Over the summer, we will transition the name of our work group from Cultural and Linguistic Diversity to Social and Environmental (In)Justice.  We’ll still be focused on CLD issues in education, but we’re expanding to explicitly include environmental issues in education.  We see this as a way to further expand partnerships on campus and in our community.  We also see a connection in skill sets for influencing change, advocacy, building systems of resilience, etc.

In the spirit of this name change, I recommend reading “Don’t Worry about that Collapsing Ice Shelf – Just Book Your Beach Week in Arizona,” which quotes an Oregon State University study about the Antarctic ice shelf.  This Grist article is very tongue-in-cheek, but the science demands our attention and does imply future environmentally-driven immigration and land-/water-rights issues that certainly have social justice ramifications.

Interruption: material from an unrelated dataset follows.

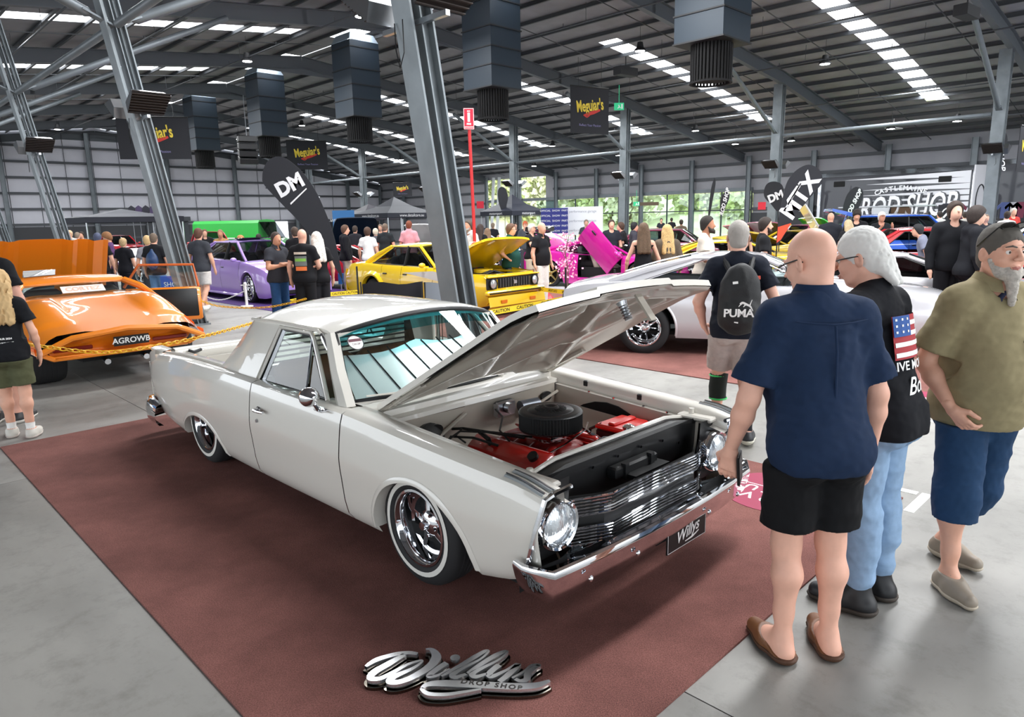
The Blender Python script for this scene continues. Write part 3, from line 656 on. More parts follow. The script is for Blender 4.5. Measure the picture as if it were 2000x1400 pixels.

It’s not too early to mark your calendars for two fall conferences.  Notice the proposal deadlines are closer than you think.

The 5th Annual Teaching with Purpose Conference will be held on October 10-11th at Roosevelt High School in Portland.  They are accepting presentation and workshop proposals until May 30th.  The keynote speakers are Dr. Geneva Gay (University of Washington professor and distinguished scholar of multicultural education) and Dr. Chris Emdin (Teachers College, Columbia University associate professor and Director of Science Education at the Center for Health Equity and Urban Science Education).

The NW Teaching for Social Justice Conference will be held on October 18th at Madison High School in Portland.  They are accepting workshop proposals until July 1st.  The keynote speaker will be Enid Lee (teacher educator and author of over 30 publications, including Beyond Heroes and Holidays).

With the 60th anniversary of the Supreme Court’s Brown v. Board of Education ruling this month, several informative stories have come up out about the re-segregation of American schools.

Secretary Duncan wrote a U.S. Department of Education blog: Progress and Challenges 60 Years After Brown v. Board.  I found it particularly interesting in juxtaposition to their March Civil Rights Data Snapshot showing racial bias in school discipline.  The very first statistic of that snapshot is a startling one: “Black children represent 18% of preschool enrollment, but 48% of preschool children receiving more than one out-of-school suspension.”  [Oregon Public Broadcasting (OPB) aired a short piece about Oregon suspension rates following the national trend.]

The latest NEA Today magazine’s cover article, Still Separate, Still Unequal?, also includes several video clips online that are worth a look.

Perhaps the most provocative story is Alexandra Pelosi and Dorian Warren’s discussion of how public schools have become re-segregated since the 1980s in their The Re-Segregation of America’s Schools online video, taken from a Now with Alex Wagner segment on MSNBC.

World Language and Culture Day is coming up on Thursday, May 15, with events in the MU Ballroom at 9 AM – 3 PM.  OSU’s World Languages and Cultures Department is organizing this “day bursting with performances, informational kiosks, and presentations for university and high school students, faulty, staff, and the surrounding community.” A Facebook event page has now been started, too.   If you go in the morning, look for our College of Education table.

You might also be interested in this week’s Spanish Language Film Festival at the Darkside Cinema (214 SW 4th St., Corvallis).  It’s being organized by the Spanish Film Club and sponsored by the School of Language, Culture, and Society with help from PRAGDA and the Embassy of Spain in Washington, DC.

The Center for Latino/a Studies and Engagement (CL@SE) will also be showing Gay Latino LA: Coming of Age at the Darkside on Thursday, May 8th at 6:30 PM – as part of their CL@SE 2014 Documentary Film Series – followed by a Q&A session with director Jonathan Menendez and actor Mario Lopez.   Earlier that same day, Lydia Oterio will be at the Centro Cultural César Chávez speaking on Revisiting the Mexican American Past for a Place-Based Sustainability Model.